Start

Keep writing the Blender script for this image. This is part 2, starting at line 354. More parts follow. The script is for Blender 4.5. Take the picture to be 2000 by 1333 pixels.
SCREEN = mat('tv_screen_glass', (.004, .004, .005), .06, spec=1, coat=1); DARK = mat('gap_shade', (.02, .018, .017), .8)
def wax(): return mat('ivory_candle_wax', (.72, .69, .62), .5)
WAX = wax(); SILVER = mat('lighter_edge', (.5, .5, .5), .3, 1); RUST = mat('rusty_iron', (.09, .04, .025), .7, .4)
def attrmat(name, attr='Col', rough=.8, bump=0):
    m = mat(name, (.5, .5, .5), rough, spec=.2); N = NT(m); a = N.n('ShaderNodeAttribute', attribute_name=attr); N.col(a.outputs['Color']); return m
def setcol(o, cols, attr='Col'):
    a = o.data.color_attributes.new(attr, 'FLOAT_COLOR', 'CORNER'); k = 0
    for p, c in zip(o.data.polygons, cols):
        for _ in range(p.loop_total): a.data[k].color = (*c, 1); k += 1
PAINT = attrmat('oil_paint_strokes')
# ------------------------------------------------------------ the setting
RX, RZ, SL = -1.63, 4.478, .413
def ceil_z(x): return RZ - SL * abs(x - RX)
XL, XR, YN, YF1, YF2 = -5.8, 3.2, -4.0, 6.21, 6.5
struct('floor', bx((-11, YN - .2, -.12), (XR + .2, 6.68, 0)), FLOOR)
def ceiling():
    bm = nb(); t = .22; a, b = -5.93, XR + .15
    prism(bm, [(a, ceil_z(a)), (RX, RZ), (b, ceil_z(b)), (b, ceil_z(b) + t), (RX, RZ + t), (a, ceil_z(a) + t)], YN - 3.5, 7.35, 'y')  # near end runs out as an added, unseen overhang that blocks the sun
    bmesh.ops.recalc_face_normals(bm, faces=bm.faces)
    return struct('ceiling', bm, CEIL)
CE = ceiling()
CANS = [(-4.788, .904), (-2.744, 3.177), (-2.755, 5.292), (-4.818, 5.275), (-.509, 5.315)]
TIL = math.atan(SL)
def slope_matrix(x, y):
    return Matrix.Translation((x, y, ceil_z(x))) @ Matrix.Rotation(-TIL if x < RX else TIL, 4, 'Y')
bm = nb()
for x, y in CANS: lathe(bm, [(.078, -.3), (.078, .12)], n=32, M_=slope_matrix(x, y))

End

■ Request ■
Hand back the material above in full, exactly as written.

■ Written answer ■
Keep writing the Blender script for this image. This is part 2, starting at line 354. More parts follow. The script is for Blender 4.5. Take the picture to be 2000 by 1333 pixels.
SCREEN = mat('tv_screen_glass', (.004, .004, .005), .06, spec=1, coat=1); DARK = mat('gap_shade', (.02, .018, .017), .8)
def wax(): return mat('ivory_candle_wax', (.72, .69, .62), .5)
WAX = wax(); SILVER = mat('lighter_edge', (.5, .5, .5), .3, 1); RUST = mat('rusty_iron', (.09, .04, .025), .7, .4)
def attrmat(name, attr='Col', rough=.8, bump=0):
    m = mat(name, (.5, .5, .5), rough, spec=.2); N = NT(m); a = N.n('ShaderNodeAttribute', attribute_name=attr); N.col(a.outputs['Color']); return m
def setcol(o, cols, attr='Col'):
    a = o.data.color_attributes.new(attr, 'FLOAT_COLOR', 'CORNER'); k = 0
    for p, c in zip(o.data.polygons, cols):
        for _ in range(p.loop_total): a.data[k].color = (*c, 1); k += 1
PAINT = attrmat('oil_paint_strokes')
# ------------------------------------------------------------ the setting
RX, RZ, SL = -1.63, 4.478, .413
def ceil_z(x): return RZ - SL * abs(x - RX)
XL, XR, YN, YF1, YF2 = -5.8, 3.2, -4.0, 6.21, 6.5
struct('floor', bx((-11, YN - .2, -.12), (XR + .2, 6.68, 0)), FLOOR)
def ceiling():
    bm = nb(); t = .22; a, b = -5.93, XR + .15
    prism(bm, [(a, ceil_z(a)), (RX, RZ), (b, ceil_z(b)), (b, ceil_z(b) + t), (RX, RZ + t), (a, ceil_z(a) + t)], YN - 3.5, 7.35, 'y')  # near end runs out as an added, unseen overhang that blocks the sun
    bmesh.ops.recalc_face_normals(bm, faces=bm.faces)
    return struct('ceiling', bm, CEIL)
CE = ceiling()
CANS = [(-4.788, .904), (-2.744, 3.177), (-2.755, 5.292), (-4.818, 5.275), (-.509, 5.315)]
TIL = math.atan(SL)
def slope_matrix(x, y):
    return Matrix.Translation((x, y, ceil_z(x))) @ Matrix.Rotation(-TIL if x < RX else TIL, 4, 'Y')
bm = nb()
for x, y in CANS: lathe(bm, [(.078, -.3), (.078, .12)], n=32, M_=slope_matrix(x, y))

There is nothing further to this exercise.